How the Supreme Court Could Ban the Abortion Pill



Judge James Ho, a member of the panel, argued forcefully for his power to do that in a partially concurring opinion. “Scientists have contributed an enormous amount to improving our lives,” he wrote. “But scientists are human beings just like the rest of us. They’re not perfect. None of us are. We all make mistakes. And the FDA has made plenty.” He then cited examples of past misjudgments by the agency, leaning heavily on an erroneous drug approval in the 1940s and claiming that it bore some responsibility for the opioid crisis. In his telling, judicial intervention in the FDA drug-approval process is not a mistake, but a positive good.

Beyond that, Ho would have given the anti-abortion doctors a victory across the board. He wrote that the FDA’s drug approval for mifepristone could be reviewed because of subsequent changes, and that he would invalidate it because, in his view, pregnancy does not count as an “illness” under the portion of the statute cited by the FDA. (This might be a surprise to the countless women who have experienced difficult or dangerous pregnancies.) He would also have invalidated the mail-order changes in 2021 under the Comstock Act, a largely unenforced federal law that criminalizes the distribution of abortion drugs in the mail.

Most striking of all is Ho’s understanding of, well, legal standing.
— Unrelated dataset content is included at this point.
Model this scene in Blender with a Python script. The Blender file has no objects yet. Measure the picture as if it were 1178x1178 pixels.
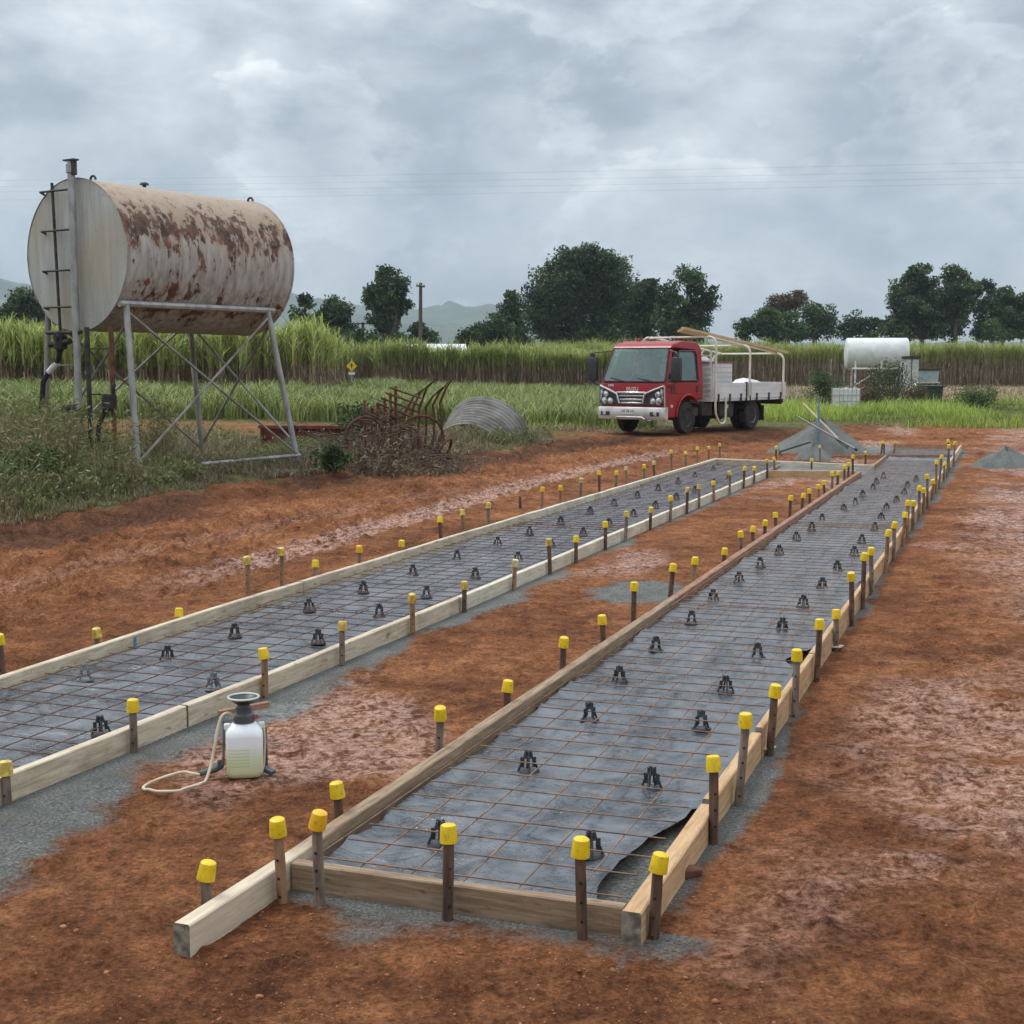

To bring a lawsuit, a plaintiff generally needs to show that they have an injury that a court can remedy. Without that, they have no justification for bringing the lawsuit at all. The panel allowed the anti-abortion doctors to proceed with their lawsuit on associational standing and conscience grounds. Ho did not disagree with that conclusion, but he put forth an even broader theory for why anti-abortion doctors could file these types of lawsuits: what he described as the “aesthetic injury” suffered by doctors who witness an abortion.